Jim Lacey was brought up in Brooklyn, New York, in the Golden Age before the Dodgers departed for Tinseltown. He was the victim of a classical education under the auspices of the Jesuits at Brooklyn Prep and St. Peter's College, where he majored in Philosophy, English, and (well, almost) mathematics.
After a year at the University of Bern, Switzerland, studying German and English literature, as well as half a dozen other subjects, he became the first Teaching Assistant in the English department at Boston College. With an M.A. almost in hand, Jim did a stint as an artillery officer at Fort Benning, GA, returned to New York, married the love of his life whom he had met at a summer camp when she was 15 as soon as she graduated from Smith College, got a job teaching English at St. Francis College in Brooklyn, and began to take courses at New York University. After a year of research at the University of Munich in Germany, he received a Ph.D. in American Civilization from NYU and was offered a job at Eastern, where he came in the fall of 1968.
At Eastern Jim co-founded the American Studies Program, chaired the English department, served on the Advisory Board of the Connecticut Review and the Board of Directors of the Henry Barnard Foundation, and was Director of the University Honors Program for ten years. While he was director, the program achieved regional and national recognition; as President of the Northeast Regional Honors Council, Jim organized the 2000 conference in San Juan, Puerto Rico, and presided over the annual conference in Brooklyn the following year.
In addition to developing new courses involving active learning, interdisciplinary study, and internships, Jim has been active professionally. He has read papers at national and regional conferences of the American Studies Association and the National Collegiate Honors Council, and has published chapters in scholarly books, as well as reviews, reports, and articles in journals including the American Quarterly, Connecticut History, International Exchange, and American Studies International, for which he regularly reported on conferences of the German Association for American Studies.
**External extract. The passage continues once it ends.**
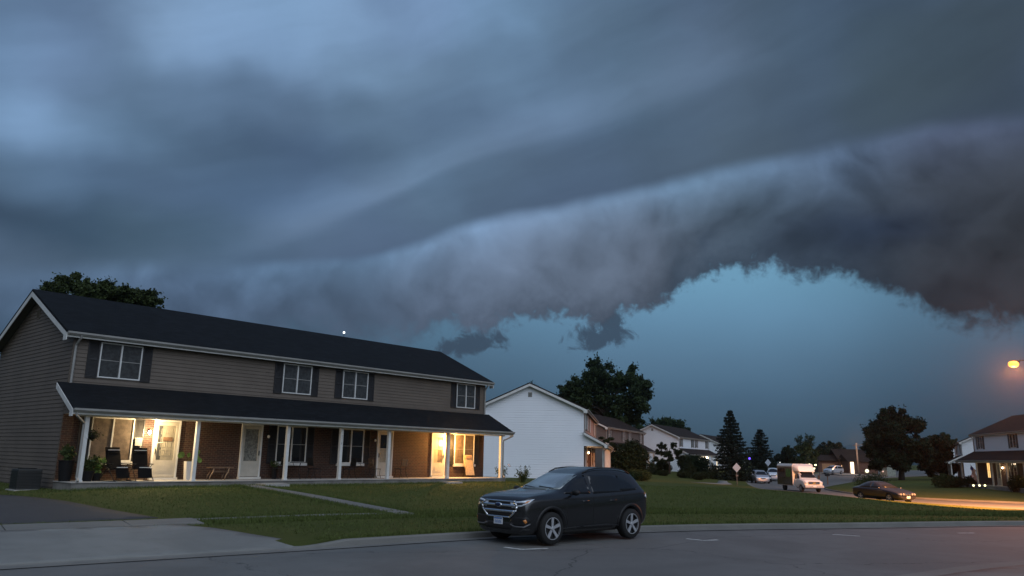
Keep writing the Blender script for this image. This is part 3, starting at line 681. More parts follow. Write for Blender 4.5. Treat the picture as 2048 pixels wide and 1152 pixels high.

Turning an avocation, sailing, to professional account, Jim developed an honors colloquium, New England and the Sea, and has published reviews, reports of conferences, and stories and articles on maritime history and boating in Messing About in Boats. It must also be confessed that Jim is a science fiction nut, who introduced a course and workshop on the subject at Eastern and is guilty of having published a novelette, "Witch Children," in Galaxy, one of those garishly illustrated pulp magazines that flourished in the heyday of hard-core science fiction. In recognition of his excellence in teaching, devotion to scholarship, and service to the university, Jim was the recipient of Eastern's Distinguished Faculty Member Award in 1999.
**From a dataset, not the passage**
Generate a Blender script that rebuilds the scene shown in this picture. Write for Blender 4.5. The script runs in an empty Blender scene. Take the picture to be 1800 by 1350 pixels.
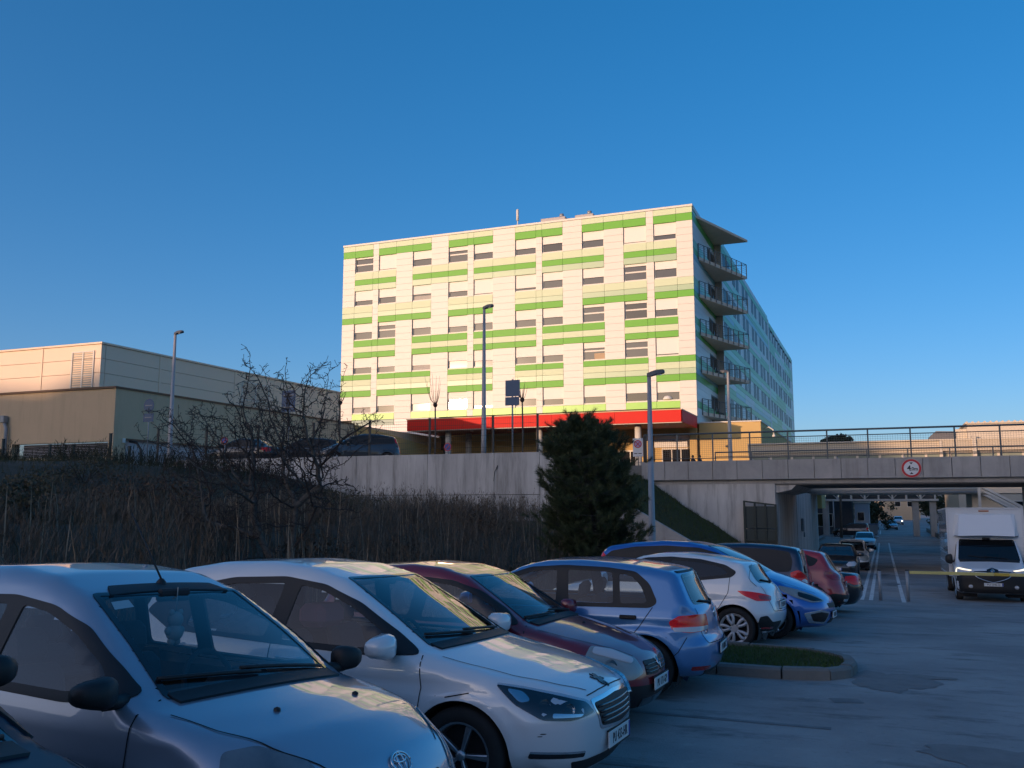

Though he retired in 2003, Jim ordinarily teaches a course about once a year. Recently he has offered ENG 235, The Bible as Literature, a course which he developed, and LAP 130, World Religions, a seminar for freshmen. Jim and Barbara Lacey, who is Professor Emerita of History at St. Joseph College, celebrated their 50th wedding anniversary in August, 2008. They have two children, Christopher and Beth, both of whom have Ph.D.s in science, and six grandchildren.